J’expliquerai en peu de mots ce qui est inséparable de cette doctrine si juste et si vraie.
Ce n’est point en établissant la volupté pour le plus grand des biens, et la douleur pour le plus grand des maux, qu’on se trompe ; c’est en ignorant quelles sont les choses qui peuvent véritablement procurer de la volupté, ou causer de la douleur. J’avoue cependant que les plaisirs et les peines de l’esprit viennent des plaisirs et des peines du corps, et je conviens de ce que vous disiez tantôt, que ceux d’entre nous qui pensent autrement, et qui sont en assez grand nombre, ne peuvent jamais soutenir leur opinion[1]. Il est vrai que la volupté de l’esprit donne de la joie, et que la tristesse de l’esprit cause de la douleur ; mais elles viennent du corps, et c’est an corps qu’elles se rapportent : ce qui ne m’empêche pas de reconnaître que les voluptés et les peines de l’esprit sont plus grandes que celles du corps. Par le corps,
- ↑ Les épicuriens, n’admettant pas de distinction véritable entre le corps et l’âme, formés l’un et l’autre d’atomes plus ou moins ronds et lisses, ne pouvaient admettre que des distinctions secondaires entre les plaisirs du corps et ceux de l’âme.
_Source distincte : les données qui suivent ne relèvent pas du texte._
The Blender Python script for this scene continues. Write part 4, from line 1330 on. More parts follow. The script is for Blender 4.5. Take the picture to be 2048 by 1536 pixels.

Selon Epicure, le plaisir de l’âme n’est qu’un souvenir ou une anticipation (πρωτοπάθεια) plus ou moins déguisée des plaisirs du corps (Clem. Alex., II, Stromat., p. 179). Si les voluptés de l’âme sont préférables à celles du corps, c’est qu’elles embrassent à la fois le passé et l’avenir, tandis que celles du corps sont bornées au moment présent. V. les Extraits d’Epicure.
La doctrine utilitaire d’Epicure est ici en complet désaccord avec la doctrine d’Aristippe et des cyrénaïques, qui soutenaient la prééminence des peines et des plaisirs du corps sur les peines et les plaisirs do l’âme. (Diogèse Laerce, II, 8.)